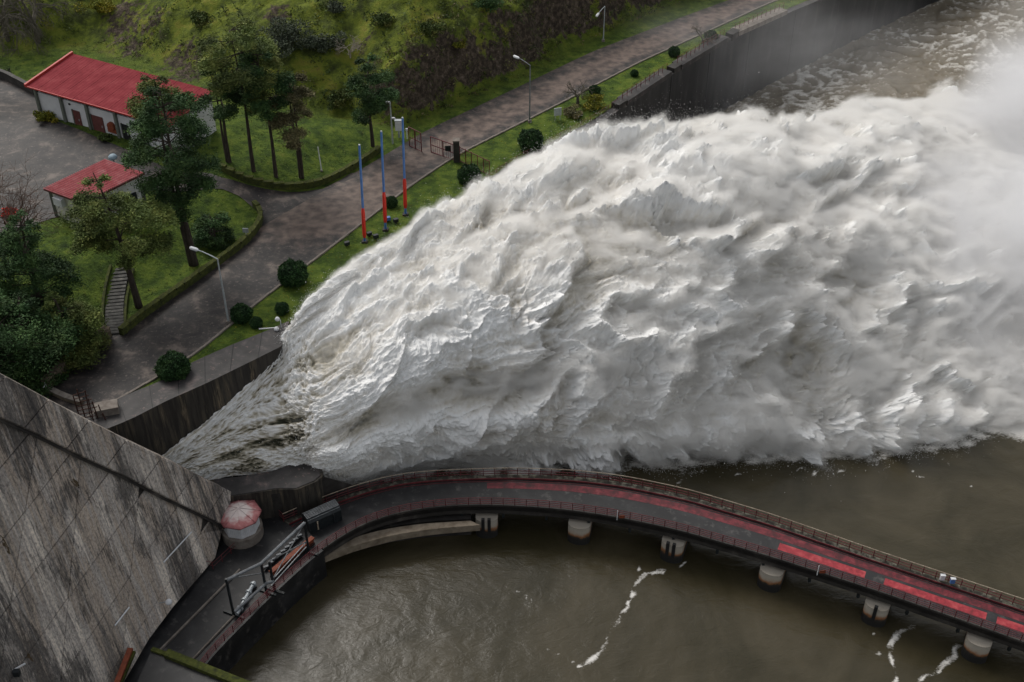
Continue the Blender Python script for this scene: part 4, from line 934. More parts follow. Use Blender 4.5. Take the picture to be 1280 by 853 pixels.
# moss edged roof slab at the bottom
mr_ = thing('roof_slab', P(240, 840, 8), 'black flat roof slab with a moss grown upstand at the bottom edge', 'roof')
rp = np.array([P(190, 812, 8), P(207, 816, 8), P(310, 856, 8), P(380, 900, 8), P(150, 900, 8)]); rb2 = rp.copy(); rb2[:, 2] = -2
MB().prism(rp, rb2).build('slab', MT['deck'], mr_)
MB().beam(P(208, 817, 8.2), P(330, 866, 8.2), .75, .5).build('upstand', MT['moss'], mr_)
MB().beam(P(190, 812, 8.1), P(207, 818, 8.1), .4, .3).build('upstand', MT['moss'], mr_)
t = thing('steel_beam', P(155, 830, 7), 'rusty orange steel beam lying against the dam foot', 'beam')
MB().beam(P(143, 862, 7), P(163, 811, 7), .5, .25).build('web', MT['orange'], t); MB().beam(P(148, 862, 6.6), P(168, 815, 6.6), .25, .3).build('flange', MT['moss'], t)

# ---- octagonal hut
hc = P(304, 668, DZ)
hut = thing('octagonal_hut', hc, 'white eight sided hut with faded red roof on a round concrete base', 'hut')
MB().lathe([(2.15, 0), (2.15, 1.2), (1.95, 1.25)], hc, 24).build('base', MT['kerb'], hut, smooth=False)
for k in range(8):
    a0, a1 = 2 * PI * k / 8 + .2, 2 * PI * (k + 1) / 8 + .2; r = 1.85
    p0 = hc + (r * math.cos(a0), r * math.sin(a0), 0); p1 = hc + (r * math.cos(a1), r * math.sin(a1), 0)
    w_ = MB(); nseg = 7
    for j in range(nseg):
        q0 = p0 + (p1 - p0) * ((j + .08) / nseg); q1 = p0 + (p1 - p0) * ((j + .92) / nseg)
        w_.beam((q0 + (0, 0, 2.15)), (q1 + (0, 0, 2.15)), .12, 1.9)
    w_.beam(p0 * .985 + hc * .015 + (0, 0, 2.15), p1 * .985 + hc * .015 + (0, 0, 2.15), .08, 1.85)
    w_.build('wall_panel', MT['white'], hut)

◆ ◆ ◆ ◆

Restate only the lines running from the start of the material above through the line containing "6.6), .25, .3).build('flange', MT['moss'], t)", ends included. No pictures.

- COMPLETE ANSWER:
Continue the Blender Python script for this scene: part 4, from line 934. More parts follow. Use Blender 4.5. Take the picture to be 1280 by 853 pixels.
# moss edged roof slab at the bottom
mr_ = thing('roof_slab', P(240, 840, 8), 'black flat roof slab with a moss grown upstand at the bottom edge', 'roof')
rp = np.array([P(190, 812, 8), P(207, 816, 8), P(310, 856, 8), P(380, 900, 8), P(150, 900, 8)]); rb2 = rp.copy(); rb2[:, 2] = -2
MB().prism(rp, rb2).build('slab', MT['deck'], mr_)
MB().beam(P(208, 817, 8.2), P(330, 866, 8.2), .75, .5).build('upstand', MT['moss'], mr_)
MB().beam(P(190, 812, 8.1), P(207, 818, 8.1), .4, .3).build('upstand', MT['moss'], mr_)
t = thing('steel_beam', P(155, 830, 7), 'rusty orange steel beam lying against the dam foot', 'beam')
MB().beam(P(143, 862, 7), P(163, 811, 7), .5, .25).build('web', MT['orange'], t); MB().beam(P(148, 862, 6.6), P(168, 815, 6.6), .25, .3).build('flange', MT['moss'], t)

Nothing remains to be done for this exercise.